Le cauchemar du ministre mauricien des Finances
Certains États pourraient se retrouver en faillite comme c’est le cas du Sri Lanka. Un cauchemar qui doit hanter le ministre des Finances de Maurice alors qu’il devrait présenter le Budget de l’État au mois de mai. Un ministre socialisant, visiblement disciple de Piketty, qui a cru bon d’instaurer une CSG, ce qui n’est pas le meilleur du « Made in France », pour financer la retraite par répartition. Une bombe à retardement alors que la population mauricienne est en phase de vieillissement, comme le démontre dans ce numéro Bernard Yen, dans un entretien à la fois didactique et décapant. « Population nombreuse, gloire du roi ; population en baisse, ruine du souverain », nous dit le Livre des Proverbes. À méditer par les dirigeants de Maurice ! Ce petit pays sans ressources naturelles a réussi son « miracle économique » après l’indépendance. Et s’il n’est pas devenu le « Singapour de l’océan Indien », c’est sans doute par manque de méritocratie et de bonne gouvernance, la politique politicienne conduisant à une espèce de médiocratie qui, d’ailleurs, alimente la fuite des cerveaux.
Rien n’est perdu
Rien n’est perdu, à condition d’un sursaut salutaire ! Notre région du sud-ouest de l’océan Indien peut générer de belles synergies avec Madagascar et ses 26 millions d’habitants en pleine jeunesse, une population qui pourrait doubler d’ici 2040, et avec ses centaines de milliers d’hectares de terres fertiles non exploitées. Sans oublier La Réunion, terre française à fort pouvoir d’achat, située à seulement 200 kilomètres de Maurice. Plusieurs groupes mauriciens y sont implantés et ne s’en plaignent pas. Il y a aussi l’Afrique continentale, bien sûr, dont tout le monde parle sans que personne ne sache vraiment bien comment l’aborder. Ici encore, il faut raisonner en termes de synergies et de complémentarité. Seule façon de développer les échanges commerciaux. La régionalisation de l’économie n’est plus un luxe dans le contexte mondial actuel ! C’est une nécessité vitale !

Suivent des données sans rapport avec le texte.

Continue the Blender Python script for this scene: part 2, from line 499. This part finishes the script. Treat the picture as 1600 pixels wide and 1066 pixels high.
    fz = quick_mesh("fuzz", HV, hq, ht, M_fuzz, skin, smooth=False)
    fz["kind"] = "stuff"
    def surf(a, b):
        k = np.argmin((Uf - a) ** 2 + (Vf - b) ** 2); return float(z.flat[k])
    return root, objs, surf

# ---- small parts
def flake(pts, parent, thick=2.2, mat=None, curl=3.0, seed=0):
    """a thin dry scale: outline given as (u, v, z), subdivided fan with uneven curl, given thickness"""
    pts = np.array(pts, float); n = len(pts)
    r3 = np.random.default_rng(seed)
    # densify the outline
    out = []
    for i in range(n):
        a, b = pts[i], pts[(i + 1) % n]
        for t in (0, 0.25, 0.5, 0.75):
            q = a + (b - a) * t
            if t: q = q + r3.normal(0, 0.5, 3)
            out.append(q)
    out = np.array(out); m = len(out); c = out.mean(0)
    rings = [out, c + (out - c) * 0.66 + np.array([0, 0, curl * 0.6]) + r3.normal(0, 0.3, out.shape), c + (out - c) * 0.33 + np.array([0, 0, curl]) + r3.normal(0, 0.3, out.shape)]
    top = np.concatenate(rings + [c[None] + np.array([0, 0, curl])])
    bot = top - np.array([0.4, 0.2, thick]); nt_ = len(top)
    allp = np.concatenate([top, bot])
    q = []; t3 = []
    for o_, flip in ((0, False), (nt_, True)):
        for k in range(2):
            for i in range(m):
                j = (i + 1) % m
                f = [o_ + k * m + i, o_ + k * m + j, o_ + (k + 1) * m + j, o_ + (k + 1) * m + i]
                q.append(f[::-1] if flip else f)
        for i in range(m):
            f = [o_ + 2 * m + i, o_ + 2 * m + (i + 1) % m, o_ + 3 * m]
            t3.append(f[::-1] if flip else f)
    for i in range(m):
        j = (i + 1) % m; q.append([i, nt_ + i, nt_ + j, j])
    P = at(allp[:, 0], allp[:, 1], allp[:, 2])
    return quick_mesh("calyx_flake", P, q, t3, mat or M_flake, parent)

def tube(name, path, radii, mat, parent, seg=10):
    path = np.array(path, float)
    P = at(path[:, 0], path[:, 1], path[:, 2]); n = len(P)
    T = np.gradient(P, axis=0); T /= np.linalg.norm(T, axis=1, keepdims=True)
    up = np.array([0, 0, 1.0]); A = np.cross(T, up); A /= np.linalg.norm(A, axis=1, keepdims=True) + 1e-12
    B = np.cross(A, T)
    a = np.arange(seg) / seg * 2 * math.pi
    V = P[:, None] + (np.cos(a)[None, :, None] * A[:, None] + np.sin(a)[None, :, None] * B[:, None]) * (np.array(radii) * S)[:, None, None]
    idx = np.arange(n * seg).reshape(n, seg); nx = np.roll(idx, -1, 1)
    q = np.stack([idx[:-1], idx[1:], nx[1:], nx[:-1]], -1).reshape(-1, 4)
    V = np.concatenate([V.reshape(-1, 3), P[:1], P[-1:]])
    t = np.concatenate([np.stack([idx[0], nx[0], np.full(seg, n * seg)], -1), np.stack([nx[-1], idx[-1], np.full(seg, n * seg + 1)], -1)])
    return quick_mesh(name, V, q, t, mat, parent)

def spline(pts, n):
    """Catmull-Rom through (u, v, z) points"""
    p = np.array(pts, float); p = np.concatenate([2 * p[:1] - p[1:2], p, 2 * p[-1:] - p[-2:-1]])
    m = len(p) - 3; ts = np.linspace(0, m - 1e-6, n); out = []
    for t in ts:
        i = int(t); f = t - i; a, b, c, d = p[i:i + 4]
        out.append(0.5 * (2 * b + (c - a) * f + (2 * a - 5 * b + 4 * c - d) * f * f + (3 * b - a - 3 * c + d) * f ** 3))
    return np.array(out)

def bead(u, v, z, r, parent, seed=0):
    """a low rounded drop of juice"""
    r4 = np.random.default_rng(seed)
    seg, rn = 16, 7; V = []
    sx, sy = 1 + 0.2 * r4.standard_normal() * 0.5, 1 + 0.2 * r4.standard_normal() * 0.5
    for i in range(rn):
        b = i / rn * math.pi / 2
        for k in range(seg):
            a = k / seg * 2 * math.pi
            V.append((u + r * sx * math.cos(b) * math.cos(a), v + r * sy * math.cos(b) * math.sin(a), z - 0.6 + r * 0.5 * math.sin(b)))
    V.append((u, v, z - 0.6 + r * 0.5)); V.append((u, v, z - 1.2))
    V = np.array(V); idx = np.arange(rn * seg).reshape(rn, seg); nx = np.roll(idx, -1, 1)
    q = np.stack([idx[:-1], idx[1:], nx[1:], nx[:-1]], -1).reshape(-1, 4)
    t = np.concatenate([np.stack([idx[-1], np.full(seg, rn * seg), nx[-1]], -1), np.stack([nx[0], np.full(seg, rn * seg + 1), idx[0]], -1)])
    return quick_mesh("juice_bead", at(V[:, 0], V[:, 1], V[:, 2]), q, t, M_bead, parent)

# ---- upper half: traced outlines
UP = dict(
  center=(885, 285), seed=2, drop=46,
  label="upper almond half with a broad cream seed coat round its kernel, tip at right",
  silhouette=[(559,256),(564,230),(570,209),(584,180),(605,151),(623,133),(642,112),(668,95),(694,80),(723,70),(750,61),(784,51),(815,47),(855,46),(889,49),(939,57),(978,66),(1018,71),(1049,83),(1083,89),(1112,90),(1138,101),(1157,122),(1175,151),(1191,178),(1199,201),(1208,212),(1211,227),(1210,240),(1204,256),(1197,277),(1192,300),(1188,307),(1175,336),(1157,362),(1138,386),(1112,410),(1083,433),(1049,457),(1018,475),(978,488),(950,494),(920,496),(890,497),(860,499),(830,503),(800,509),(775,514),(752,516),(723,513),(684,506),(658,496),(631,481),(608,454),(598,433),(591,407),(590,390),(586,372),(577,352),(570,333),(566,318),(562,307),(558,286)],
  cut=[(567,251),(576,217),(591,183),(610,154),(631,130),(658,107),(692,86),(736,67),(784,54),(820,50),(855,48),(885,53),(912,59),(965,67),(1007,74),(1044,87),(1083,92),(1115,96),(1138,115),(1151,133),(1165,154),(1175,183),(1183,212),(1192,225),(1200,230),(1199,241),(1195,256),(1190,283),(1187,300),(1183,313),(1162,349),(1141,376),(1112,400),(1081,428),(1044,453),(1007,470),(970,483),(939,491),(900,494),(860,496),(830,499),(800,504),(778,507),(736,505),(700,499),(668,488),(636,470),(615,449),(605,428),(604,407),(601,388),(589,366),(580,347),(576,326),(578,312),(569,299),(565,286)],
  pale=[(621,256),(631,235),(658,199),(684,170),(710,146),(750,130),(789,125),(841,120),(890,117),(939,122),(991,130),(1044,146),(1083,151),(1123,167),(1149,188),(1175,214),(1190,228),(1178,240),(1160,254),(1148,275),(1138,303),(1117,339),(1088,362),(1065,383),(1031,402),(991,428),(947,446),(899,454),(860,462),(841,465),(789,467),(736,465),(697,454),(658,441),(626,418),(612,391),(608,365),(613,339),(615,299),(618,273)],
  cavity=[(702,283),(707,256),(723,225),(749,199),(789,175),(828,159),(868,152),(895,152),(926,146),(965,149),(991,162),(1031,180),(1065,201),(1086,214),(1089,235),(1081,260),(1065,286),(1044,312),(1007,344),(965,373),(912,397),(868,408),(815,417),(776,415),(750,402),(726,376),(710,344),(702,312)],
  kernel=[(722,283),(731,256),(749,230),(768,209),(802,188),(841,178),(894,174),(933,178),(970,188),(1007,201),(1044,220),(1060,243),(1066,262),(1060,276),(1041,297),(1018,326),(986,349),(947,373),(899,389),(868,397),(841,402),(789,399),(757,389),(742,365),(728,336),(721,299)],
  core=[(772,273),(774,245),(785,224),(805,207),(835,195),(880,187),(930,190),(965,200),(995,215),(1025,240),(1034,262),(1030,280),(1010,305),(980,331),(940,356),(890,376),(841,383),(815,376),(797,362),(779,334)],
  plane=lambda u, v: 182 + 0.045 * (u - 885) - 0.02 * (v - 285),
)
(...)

L’un des atouts de Maurice est d’être dotée d’un secteur financier performant à l’international. Peu de pays permettent d’ouvrir des comptes bancaires en euros, en dollars ou encore en rands sud-africains. Sans parler du bilinguisme permettant de faire l’interface entre le monde francophone et le monde anglophone. Mais encore faut-il redorer le blason d’un pays vieillissant et malade de politique politicienne. Un pays qui doit savoir mieux exploiter ses atouts tout en misant sur la régionalisation de l’économie.